>> Start SUPPLIED MATERIAL
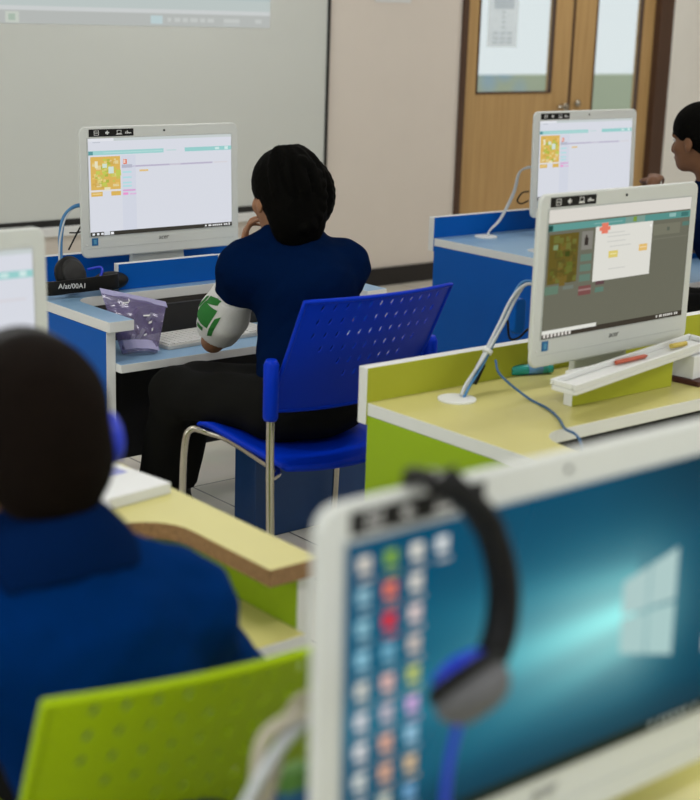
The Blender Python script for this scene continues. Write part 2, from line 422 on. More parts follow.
# ------------------------------------------------------------------ desks
ZT, ZS = .68, .55
def desk(x0, x1, yf, yc, yb, aw, top, side_m, lip_m, label, rail=None, chip=False, rad=.07, group=None, modz=.38, mody=None, arml=None):
    e = empty('computer_desk', (x0, yf, 0), label=label, cat='desk')
    if group: e['group'] = group
    W = x1-x0; D = yb-yf; C = yc-yf; al = arml or aw
    mats = [top, M_white, M_chip]
    poly = [(W, 0), (W, D), (0, D), (0, 0), (al, 0)]
    n0 = len(poly)
    for k in range(9):
        a = PI-PI/2*k/8; poly.append((al+rad+rad*math.cos(a), C-rad+rad*math.sin(a)))
    for k in range(9):
        a = PI/2-PI/2*k/8; poly.append((W-aw-rad+rad*math.cos(a), C-rad+rad*math.sin(a)))
    poly.append((W-aw, 0))
    N = len(poly)
    def side(i):
        if not chip: return 1
        return 1 if i in (0, 1, 2) else 2
    MB().prism(poly, ZT-.032, ZT, 0, 1, side).build('desktop', mats, e, bevel=.0015)
    MB().box(-.004, W+.004, D-.002, D+.030, ZT-.055, ZT+.085, faces={'-x': 1, '+x': 1, '+z': 1, '-z': 1}).build('back_lip', [lip_m, M_white], e, bevel=.002)
    for s, xa in ((0, .0), (1, W-.032)):
        MB().box(xa, xa+.032, .018, D-.002, 0, ZT-.033, faces={'-y': 1}).build('side_panel', [side_m, M_white], e, bevel=.0015)
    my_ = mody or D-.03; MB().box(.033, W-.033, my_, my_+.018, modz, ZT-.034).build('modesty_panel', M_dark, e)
    MB().box(.033, W-.033, -.01, min(C+.02, (mody or 9)-.005), ZS-.026, ZS, faces={'-y': 1, '-x': 1, '+z': 2}).build('keyboard_shelf', [side_m, M_white, top], e, bevel=.0015)
    if rail:
        a, b, yr, hh = rail
        MB().box(a-x0, b-x0, yr-yf, yr-yf+.028, ZT, ZT+hh, faces={'-x': 1, '+x': 1, '+z': 1}).build('monitor_rail', [lip_m, M_white], e, bevel=.0015)
    return e
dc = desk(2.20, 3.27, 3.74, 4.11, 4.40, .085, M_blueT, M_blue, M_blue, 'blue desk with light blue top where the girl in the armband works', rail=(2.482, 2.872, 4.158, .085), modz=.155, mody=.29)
M_navybox = mat('navy_box', (.002, .040, .15), .5)
bx = empty('storage_box', (2.80, 3.56, 0), label='dark blue storage box on the floor under the blue perforated chair', cat='box')
MB().box(-.235, .30, -.055, .055, 0, .345).build('box_body', M_navybox, bx, bevel=.004)
MB().box(-.240, .305, -.060, .060, .345, .365).build('lid', M_navybox, bx, bevel=.004)
dg = desk(2.255, 3.62, 1.90, 2.215, 2.635, .13, M_yel, M_green, M_lipg, 'green desk with yellow top and white edges right of the blue chair', rail=(2.645, 3.02, 2.335, .085), rad=.09)
dr = desk(4.185, 5.55, 3.75, 4.11, 4.505, .10, M_blueT, M_blue, M_blue, 'blue desk with light blue top standing in front of the wooden doors', rail=(4.62, 5.1, 4.24, .085))
dy = desk(.30, 1.518, 1.885, 2.225, 2.635, .105, M_yel, M_green, M_lipg, 'green desk with yellow top and bare chipboard cut-out beside the seated boy', chip=True, rad=.10)
df = desk(.70, 1.95, .42, .72, 1.08, .10, M_yel, M_green, M_lipg, 'yellow topped desk under the nearest monitor with the desktop wallpaper')
# desk far left of the front row (outside on the left of the blue one) is out of frame

def grommet(x, y, parent):
    g = MB(); P = [(0, 0)]
    g.prism([(x+.047*math.cos(a*PI/16), y+.047*math.sin(a*PI/16)) for a in range(32)], ZT, ZT+.005)
    o = g.build('grommet', M_white, parent, bevel=.001); o.location = (-parent.location.x, -parent.location.y, 0); return o
grommet(2.455, 2.535, dg); grommet(4.40, 4.42, dr); grommet(2.36, 4.33, dc)

# ------------------------------------------------------------------ monitors
MW, MH, SW, SH, CH = .615, .42, .555, .312, .070
def ui_normal(m, W, H, detail=True, seed=1):
    """lesson page: u to the right 0..1, v down 0..1"""
    rnd = random.Random(seed)
    def r(u0, v0, u1, v1, c, l=1): m.rect((u0*W, -.0002*l, (1-v1)*H), (1, 0, 0), (0, 0, 1), (u1-u0)*W, (v1-v0)*H, lin(c))
    r(0, 0, 1, 1, (214, 217, 226), 0)
    r(.17, 0, 1, .028, (196, 204, 204)); r(0, 0, .17, .028, (224, 226, 232)); r(.03, .035, .08, .045, (190, 195, 205))
    r(0, .125, .51, .168, (158, 208, 206)); r(.66, .125, 1, .168, (150, 204, 202)); r(.53, .14, .60, .152, (190, 214, 214), 2)
    r(.1, .145, .5, .15, (190, 222, 220), 2); r(.88, .135, .91, .158, (205, 230, 228), 2); r(.95, .13, .975, .16, (210, 232, 230), 2)
    r(0, .13, .03, .168, (90, 150, 155), 2)
    r(.012, .185, .21, .525, (216, 178, 92)); 
    for i in range(70):
        u = .02+rnd.random()*.165; v = .2+rnd.random()*.29; a = .012+rnd.random()*.022
        d = abs(u-.11)+abs(v-.35)*.5
        c = rnd.choice([(168, 180, 70), (190, 200, 90), (222, 205, 130), (196, 190, 90)]) if d < .09 else rnd.choice([(224, 190, 110), (206, 168, 84), (222, 205, 150)])
        r(u, v, u+a, v+a*1.3, c, 2)
    r(.13, .29, .165, .36, (205, 222, 214), 3); r(.04, .23, .06, .30, (228, 222, 190), 3); r(.09, .26, .12, .30, (205, 222, 205), 3)
    r(.10, .50, .14, .525, (228, 222, 180), 3)
    r(.0, .533, .21, .537, (240, 226, 190)); r(.012, .545, .088, .59, (216, 178, 92)); r(.145, .545, .21, .59, (216, 178, 92)); r(.02, .56, .08, .57, (234, 208, 150), 2)
    r(.22, .18, .315, .99, (208, 212, 224)); r(.23, .22, .255, .27, (222, 120, 90), 2); r(.232, .225, .245, .26, (235, 205, 195), 3)
    r(.22, .288, .86, .305, (184, 178, 200)); r(.55, .29, .63, .302, (205, 202, 214), 2); r(.87, .288, .97, .303, (212, 210, 216)); r(.22, .275, .29, .31, (180, 182, 198), 2)
    for v in (.345, .40, .455, .49): r(.225, v, .285, v+.018, (176, 218, 222), 2)
    r(.34, .335, .40, .355, (222, 190, 130), 2)
    r(.225, .535, .31, .552, (214, 160, 208), 2); r(.225, .565, .26, .59, (230, 150, 205), 2); r(.27, .575, .315, .59, (218, 180, 216), 2)
    taskbar(r)
def taskbar(r, c=(56, 54, 48)):
    r(0, .958, 1, 1, c, 2); r(.09, .958, .13, .995, (205, 210, 216), 3)
    for u in (.012, .042, .07): r(u, .968, u+.016, .99, (225, 228, 232), 3)
    r(.135, .966, .155, .992, (236, 238, 240), 3)
    for u in (.80, .825, .835, .855, .87, .885, .90, .915, .94, .955): r(u, .97, u+.011, .988, (224, 226, 226), 3)
    r(.975, .965, .985, .99, (224, 226, 226), 3)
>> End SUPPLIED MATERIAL
■ WORK TO DO:
Quote the data above in full and without alteration; skip the pictures.

■ EXERCISE RESULT:
The Blender Python script for this scene continues. Write part 2, from line 422 on. More parts follow.
# ------------------------------------------------------------------ desks
ZT, ZS = .68, .55
def desk(x0, x1, yf, yc, yb, aw, top, side_m, lip_m, label, rail=None, chip=False, rad=.07, group=None, modz=.38, mody=None, arml=None):
    e = empty('computer_desk', (x0, yf, 0), label=label, cat='desk')
    if group: e['group'] = group
    W = x1-x0; D = yb-yf; C = yc-yf; al = arml or aw
    mats = [top, M_white, M_chip]
    poly = [(W, 0), (W, D), (0, D), (0, 0), (al, 0)]
    n0 = len(poly)
    for k in range(9):
        a = PI-PI/2*k/8; poly.append((al+rad+rad*math.cos(a), C-rad+rad*math.sin(a)))
    for k in range(9):
        a = PI/2-PI/2*k/8; poly.append((W-aw-rad+rad*math.cos(a), C-rad+rad*math.sin(a)))
    poly.append((W-aw, 0))
    N = len(poly)
    def side(i):
        if not chip: return 1
        return 1 if i in (0, 1, 2) else 2
    MB().prism(poly, ZT-.032, ZT, 0, 1, side).build('desktop', mats, e, bevel=.0015)
    MB().box(-.004, W+.004, D-.002, D+.030, ZT-.055, ZT+.085, faces={'-x': 1, '+x': 1, '+z': 1, '-z': 1}).build('back_lip', [lip_m, M_white], e, bevel=.002)
    for s, xa in ((0, .0), (1, W-.032)):
        MB().box(xa, xa+.032, .018, D-.002, 0, ZT-.033, faces={'-y': 1}).build('side_panel', [side_m, M_white], e, bevel=.0015)
    my_ = mody or D-.03; MB().box(.033, W-.033, my_, my_+.018, modz, ZT-.034).build('modesty_panel', M_dark, e)
    MB().box(.033, W-.033, -.01, min(C+.02, (mody or 9)-.005), ZS-.026, ZS, faces={'-y': 1, '-x': 1, '+z': 2}).build('keyboard_shelf', [side_m, M_white, top], e, bevel=.0015)
    if rail:
        a, b, yr, hh = rail
        MB().box(a-x0, b-x0, yr-yf, yr-yf+.028, ZT, ZT+hh, faces={'-x': 1, '+x': 1, '+z': 1}).build('monitor_rail', [lip_m, M_white], e, bevel=.0015)
    return e
dc = desk(2.20, 3.27, 3.74, 4.11, 4.40, .085, M_blueT, M_blue, M_blue, 'blue desk with light blue top where the girl in the armband works', rail=(2.482, 2.872, 4.158, .085), modz=.155, mody=.29)
M_navybox = mat('navy_box', (.002, .040, .15), .5)
bx = empty('storage_box', (2.80, 3.56, 0), label='dark blue storage box on the floor under the blue perforated chair', cat='box')
MB().box(-.235, .30, -.055, .055, 0, .345).build('box_body', M_navybox, bx, bevel=.004)
MB().box(-.240, .305, -.060, .060, .345, .365).build('lid', M_navybox, bx, bevel=.004)
dg = desk(2.255, 3.62, 1.90, 2.215, 2.635, .13, M_yel, M_green, M_lipg, 'green desk with yellow top and white edges right of the blue chair', rail=(2.645, 3.02, 2.335, .085), rad=.09)
dr = desk(4.185, 5.55, 3.75, 4.11, 4.505, .10, M_blueT, M_blue, M_blue, 'blue desk with light blue top standing in front of the wooden doors', rail=(4.62, 5.1, 4.24, .085))
dy = desk(.30, 1.518, 1.885, 2.225, 2.635, .105, M_yel, M_green, M_lipg, 'green desk with yellow top and bare chipboard cut-out beside the seated boy', chip=True, rad=.10)
df = desk(.70, 1.95, .42, .72, 1.08, .10, M_yel, M_green, M_lipg, 'yellow topped desk under the nearest monitor with the desktop wallpaper')
# desk far left of the front row (outside on the left of the blue one) is out of frame

def grommet(x, y, parent):
    g = MB(); P = [(0, 0)]
    g.prism([(x+.047*math.cos(a*PI/16), y+.047*math.sin(a*PI/16)) for a in range(32)], ZT, ZT+.005)
    o = g.build('grommet', M_white, parent, bevel=.001); o.location = (-parent.location.x, -parent.location.y, 0); return o
grommet(2.455, 2.535, dg); grommet(4.40, 4.42, dr); grommet(2.36, 4.33, dc)

# ------------------------------------------------------------------ monitors
MW, MH, SW, SH, CH = .615, .42, .555, .312, .070
def ui_normal(m, W, H, detail=True, seed=1):
    """lesson page: u to the right 0..1, v down 0..1"""
    rnd = random.Random(seed)
    def r(u0, v0, u1, v1, c, l=1): m.rect((u0*W, -.0002*l, (1-v1)*H), (1, 0, 0), (0, 0, 1), (u1-u0)*W, (v1-v0)*H, lin(c))
    r(0, 0, 1, 1, (214, 217, 226), 0)
    r(.17, 0, 1, .028, (196, 204, 204)); r(0, 0, .17, .028, (224, 226, 232)); r(.03, .035, .08, .045, (190, 195, 205))
    r(0, .125, .51, .168, (158, 208, 206)); r(.66, .125, 1, .168, (150, 204, 202)); r(.53, .14, .60, .152, (190, 214, 214), 2)
    r(.1, .145, .5, .15, (190, 222, 220), 2); r(.88, .135, .91, .158, (205, 230, 228), 2); r(.95, .13, .975, .16, (210, 232, 230), 2)
    r(0, .13, .03, .168, (90, 150, 155), 2)
    r(.012, .185, .21, .525, (216, 178, 92)); 
    for i in range(70):
        u = .02+rnd.random()*.165; v = .2+rnd.random()*.29; a = .012+rnd.random()*.022
        d = abs(u-.11)+abs(v-.35)*.5
        c = rnd.choice([(168, 180, 70), (190, 200, 90), (222, 205, 130), (196, 190, 90)]) if d < .09 else rnd.choice([(224, 190, 110), (206, 168, 84), (222, 205, 150)])
        r(u, v, u+a, v+a*1.3, c, 2)
    r(.13, .29, .165, .36, (205, 222, 214), 3); r(.04, .23, .06, .30, (228, 222, 190), 3); r(.09, .26, .12, .30, (205, 222, 205), 3)
    r(.10, .50, .14, .525, (228, 222, 180), 3)
    r(.0, .533, .21, .537, (240, 226, 190)); r(.012, .545, .088, .59, (216, 178, 92)); r(.145, .545, .21, .59, (216, 178, 92)); r(.02, .56, .08, .57, (234, 208, 150), 2)
    r(.22, .18, .315, .99, (208, 212, 224)); r(.23, .22, .255, .27, (222, 120, 90), 2); r(.232, .225, .245, .26, (235, 205, 195), 3)
    r(.22, .288, .86, .305, (184, 178, 200)); r(.55, .29, .63, .302, (205, 202, 214), 2); r(.87, .288, .97, .303, (212, 210, 216)); r(.22, .275, .29, .31, (180, 182, 198), 2)
    for v in (.345, .40, .455, .49): r(.225, v, .285, v+.018, (176, 218, 222), 2)
    r(.34, .335, .40, .355, (222, 190, 130), 2)
    r(.225, .535, .31, .552, (214, 160, 208), 2); r(.225, .565, .26, .59, (230, 150, 205), 2); r(.27, .575, .315, .59, (218, 180, 216), 2)
    taskbar(r)
def taskbar(r, c=(56, 54, 48)):
    r(0, .958, 1, 1, c, 2); r(.09, .958, .13, .995, (205, 210, 216), 3)
    for u in (.012, .042, .07): r(u, .968, u+.016, .99, (225, 228, 232), 3)
    r(.135, .966, .155, .992, (236, 238, 240), 3)
    for u in (.80, .825, .835, .855, .87, .885, .90, .915, .94, .955): r(u, .97, u+.011, .988, (224, 226, 226), 3)
    r(.975, .965, .985, .99, (224, 226, 226), 3)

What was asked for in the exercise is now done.